'Strongest woman I've ever known': Alex Bunton, Capitals ready to raise domestic violence awareness

VIRGINIA Bunton's daughter is the most incredible person she knows.

Alex Bunton, a talented WNBL basketballer who won a World Cup silver medal with the Opals in 2018, last year shared her harrowing experience with domestic violence at the hands of a former partner while she was pregnant with her daughter, Opal.

Just over 12 months on, the 29-year-old has driven a domestic violence awareness round for her team UC Capitals who will create awareness and raise money for Canberra's Domestic Violence Crisis Service in their final-round match against Perth this weekend.

Alex's initiative and courage has her mother in awe and not for the first time.

"She's the most resilient and strongest woman I've ever known," Virginia Bunton told ESPN. "Alex has gone from living in fear, like all domestic violence victims, and unsure of how to express her experience to then realising she's got all this incredible support around her.

"Watching her blossom as she realises she has got a voice, she can speak and she can do something to help other people, I think that's the most incredible part of all this."

Support comes in many forms and gestures. It's a message from a former team mate asking how her team can support the initiative. It's the big, warm hugs from team mates, a supportive hand on Alex's arm when words won't do.

"I had a couple of girls almost not know what to say but I could still feel the compassion and empathy from them which was a beautiful thing," she said.

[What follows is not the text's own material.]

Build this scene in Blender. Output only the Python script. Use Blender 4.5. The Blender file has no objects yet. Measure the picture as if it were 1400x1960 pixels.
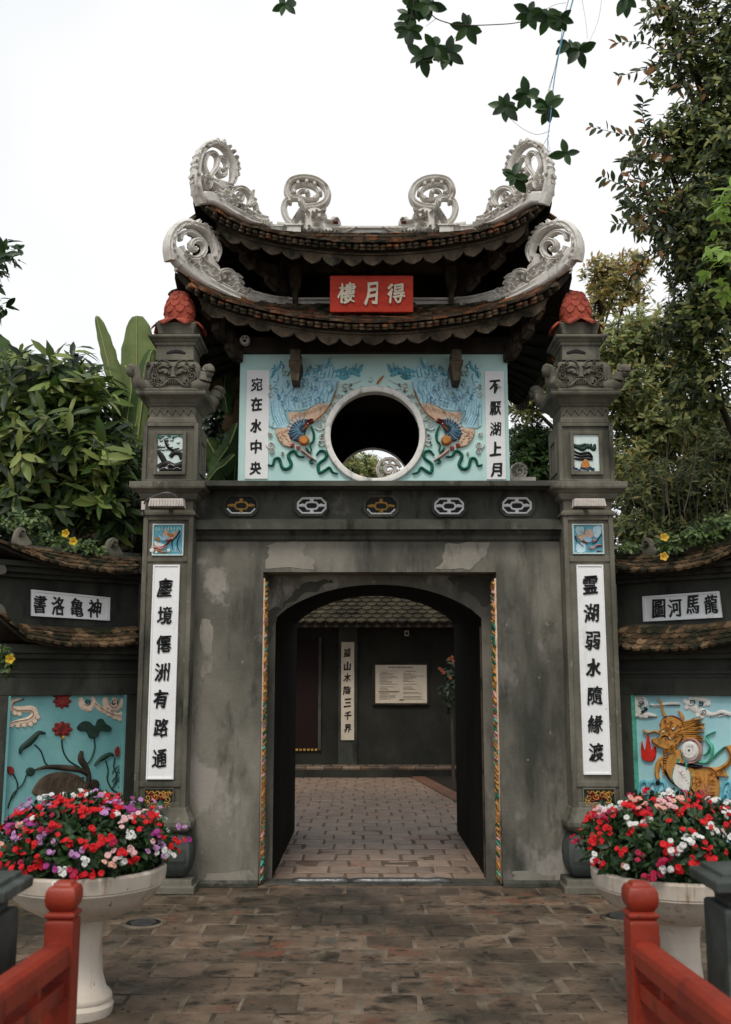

"It's hard because sometimes sharing your story, you don't want people to feel sorry for you in a way. I haven't exclusively shared it with everyone but they definitely felt the importance behind this and I think that's why it means so much to me to have them jump on board.

"They don't have to say anything. It's a hug or just a hand on my arm, even some of our support staff some people can't even find the words to say something and that's a beautiful thing because it shows they're there for me.

"It's meaningful sometimes without words, that's the raw emotion."

Bunton returned to basketball late in 2021 not only after what she experienced and giving birth to Opal but after retiring two years earlier through injury and a staggering 11 knee surgeries.

Now back on court, doing what she loves, Bunton has embraced the camaraderie, sisterhood and support network that comes with being part of a team sport.

She understands and values her platform.

"It (the lead-up to domestic violence round) has been really heavy but it balances out because I know this is so good, it's going places and it means so much," she said.

"I've had people reach out, women come up to me, and even teenage girls, after games and give me a big hug and just say thank you, people share their experience with DV with me.

"It just reminds me all the time -- it doesn't matter how much or little you say the fact I'm out there doing something will make change.

"'I'd be silly not to make the most of the platform I do have."

In the lead-up to the Caps round, Bunton organised for a family violence officer from the Australian Federal Police to speak to the playing group which varies in age from teenagers to women in their mid-30s.

"It was really shocking for some of the girls to learn about the reality of what domestic violence actually is and because of the stigma and what's at times in the media," Alex said. "It's much deeper than that and a lot of them were taken back by the statistics and the stories that were shared and the reality.

"The more we can have the conversation the better. The biggest thing about the conversation is some people can listen, some people can join in, some people can carry that conversation on to someone else. It's not about being talked at, the conversation is going to be different for everyone.

"That was a massive reminder of why this is so important."

Capitals teammate Jade Melbourne said: "It means a lot to 'Bunts' and because she's been through it and it means so much to her, it means so much to us, as her teammates and a whole club. We support her and what she's doing, her courage to stand up, bravery to share her story and dedicate a round to it. It's really special and we can't wait to get out there, promote it and end the stigma around domestic violence."

Lucille Bailie, UC Capitals general manager and WNBL champion, was also quick to throw her support behind Alex and the overall initiative.

"Domestic violence is a really serious issue in the community and our job is to support Alex, the players, and our club while wrapping them up in a positive way that educates and provides a positive call to action," Bailie said.

"We acknowledge these are at times really heavy issues and they'll impact different people differently so we're being brave in supporting and taking on these issues, supporting our athletes and we're very conscious that we need to present the issue, help educate and raise awareness and provide positive ways for people to engage with the issue and the messaging."